Bostonia Rantida

Thursday, October 09, 2008

A Memory of Water

(Note: this is NOT a Boston Rant ... more like a wistful hometown remembrance)

My brother keeps telling me about the times that he catches ducks. Usually he's drunk, and they're on their way home from the bar. My hometown, like most of Metro Detroit, was built on a swamp (the perpetually damp grass and discolored, rusty looking sidewalk at the end of the block I grew up on is proof positive of this), but aside from the old pond with the windmill, man-made of course, near Main Street, there is no water in my hometown. There used to be the Red Run, a branch of the Clinton River. If you take Dequindre between 13 and 14 Mile Roads in a different town, you might catch the sad remains of the Red Run in a concrete ditch. All that remains in The Joke are the bridges over Vinsetta, which span the traffic islands and cause some interesting ditches in parks. Underneath runs the beleaguered river, once filled with garbage and eventually encased in a cement tube for its run through my city, killing off the few remaining fish and leaving the Red Run as mere memory, left only in the name of a golf course.
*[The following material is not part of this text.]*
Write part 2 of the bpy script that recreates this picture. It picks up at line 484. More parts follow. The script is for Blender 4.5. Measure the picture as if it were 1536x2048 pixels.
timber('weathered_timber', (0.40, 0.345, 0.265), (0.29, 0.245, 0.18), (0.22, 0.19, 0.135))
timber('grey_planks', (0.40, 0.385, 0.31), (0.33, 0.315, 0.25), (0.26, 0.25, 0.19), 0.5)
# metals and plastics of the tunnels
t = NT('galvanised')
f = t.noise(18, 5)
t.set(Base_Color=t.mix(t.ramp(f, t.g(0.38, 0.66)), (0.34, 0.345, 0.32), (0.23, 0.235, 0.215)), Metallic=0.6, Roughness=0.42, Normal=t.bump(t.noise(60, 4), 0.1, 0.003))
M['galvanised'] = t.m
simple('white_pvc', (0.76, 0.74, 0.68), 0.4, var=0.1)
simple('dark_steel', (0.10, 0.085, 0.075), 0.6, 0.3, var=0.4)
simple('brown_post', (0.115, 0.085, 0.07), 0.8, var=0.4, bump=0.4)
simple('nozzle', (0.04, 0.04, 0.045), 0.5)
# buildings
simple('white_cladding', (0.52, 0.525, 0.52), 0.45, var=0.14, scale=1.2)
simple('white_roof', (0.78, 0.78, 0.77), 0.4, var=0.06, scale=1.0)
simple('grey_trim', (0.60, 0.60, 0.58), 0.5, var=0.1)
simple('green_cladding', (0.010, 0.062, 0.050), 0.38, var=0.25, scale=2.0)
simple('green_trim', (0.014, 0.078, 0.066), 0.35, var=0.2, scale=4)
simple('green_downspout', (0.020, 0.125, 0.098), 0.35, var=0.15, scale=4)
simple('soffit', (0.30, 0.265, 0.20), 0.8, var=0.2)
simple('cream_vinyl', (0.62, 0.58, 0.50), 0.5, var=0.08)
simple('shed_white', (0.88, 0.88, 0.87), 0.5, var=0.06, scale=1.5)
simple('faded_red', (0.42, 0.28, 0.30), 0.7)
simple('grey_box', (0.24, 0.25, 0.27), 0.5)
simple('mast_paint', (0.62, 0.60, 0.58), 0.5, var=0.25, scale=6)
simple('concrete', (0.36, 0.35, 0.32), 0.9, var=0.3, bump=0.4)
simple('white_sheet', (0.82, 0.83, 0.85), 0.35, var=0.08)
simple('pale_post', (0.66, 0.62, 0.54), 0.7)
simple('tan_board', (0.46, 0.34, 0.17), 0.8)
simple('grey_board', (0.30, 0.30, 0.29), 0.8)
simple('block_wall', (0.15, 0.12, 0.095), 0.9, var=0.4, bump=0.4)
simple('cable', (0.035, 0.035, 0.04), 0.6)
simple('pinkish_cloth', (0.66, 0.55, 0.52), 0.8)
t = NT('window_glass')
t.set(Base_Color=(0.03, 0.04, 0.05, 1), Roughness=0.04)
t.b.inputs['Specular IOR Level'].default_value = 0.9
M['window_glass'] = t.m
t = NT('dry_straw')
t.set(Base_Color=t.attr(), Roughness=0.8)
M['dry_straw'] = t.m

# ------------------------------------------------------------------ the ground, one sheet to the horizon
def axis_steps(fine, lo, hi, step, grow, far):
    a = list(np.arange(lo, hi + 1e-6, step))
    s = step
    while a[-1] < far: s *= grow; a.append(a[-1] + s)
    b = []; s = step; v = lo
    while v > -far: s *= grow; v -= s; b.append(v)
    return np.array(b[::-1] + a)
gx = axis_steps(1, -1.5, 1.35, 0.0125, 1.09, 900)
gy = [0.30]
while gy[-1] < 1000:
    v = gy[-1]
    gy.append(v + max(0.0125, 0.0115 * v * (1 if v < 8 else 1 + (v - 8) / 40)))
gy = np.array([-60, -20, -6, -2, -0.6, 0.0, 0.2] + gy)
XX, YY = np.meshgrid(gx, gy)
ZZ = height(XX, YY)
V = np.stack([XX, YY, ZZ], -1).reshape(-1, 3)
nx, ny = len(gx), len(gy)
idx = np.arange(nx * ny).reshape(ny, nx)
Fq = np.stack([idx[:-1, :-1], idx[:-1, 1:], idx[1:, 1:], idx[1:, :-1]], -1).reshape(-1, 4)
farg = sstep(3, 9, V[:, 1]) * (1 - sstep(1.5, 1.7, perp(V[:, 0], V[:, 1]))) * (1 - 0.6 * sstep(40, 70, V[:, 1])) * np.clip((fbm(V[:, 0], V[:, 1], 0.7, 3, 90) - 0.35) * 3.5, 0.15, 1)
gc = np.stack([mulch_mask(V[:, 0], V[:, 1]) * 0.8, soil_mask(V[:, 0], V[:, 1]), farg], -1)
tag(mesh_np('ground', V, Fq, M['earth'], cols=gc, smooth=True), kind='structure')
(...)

So I don't know why the ducks come. They used to appear at my high school campus in the autumn and spring when the rains came and soaked the already low-lying land, making small ponds of rainwater. There weren't too many. Usually only a couple pairs, and when the ponds were gone, they didn't stay long. Sometimes the geese would stop by before taking flight again, honking and reassembling their "V" formation.

I don't know how he catches them, or exactly why, but I suppose a couple of drunk pictures holding a duck (after they've driven it back to my parents' house to get the camera, of course) would be pretty funny, and maybe worth the duck shitting all over your jacket while you held it in the car.

So the ducks come and go on their way to the bigger ponds in northern Oakland counties. Walled Lake, Square Lake, Orchard Lake, the banks of the River Rouge tributary that runs through Southfield, Pebble Creek, where I have seen deer in the early mornings while I aerated soccer fields. Or Quarton Lake, where I lingered many a night with various love interests ... where the man-made falls rumble just north of Maple and the moon looked so clear in the winter. The ducks do not come to my hometown to stay.

I was always sad that there was no water in my hometown, especially when I learned how it had been brusquely paved over and a small tributary called "Little Run" had probably passed just next to my house.

Instead, we have transient ducks.

I'm a little sad when I think about the terrain where I live now as opposed to that of where I grew up. Everything is so gridded and homogenized in Metro Detroit. It's not as if it improves the traffic any, either. I wonder, what if? What if there had been bridges and parkland instead of cement? What if there had been fishing in my hometown? Could I have gone wading in the river in the summer? It might have been at the expense of some of the houses in my neighborhood, but so what?

When I walk in the Riverway or through the Fens, or just bike to work along the Esplanade, I think of the would-be parks of my hometown, and it makes me a little sad. So much wasted beauty paved over for streets that run north-south and east-west. How lucky I am to live where rivers may meander and damn the streets.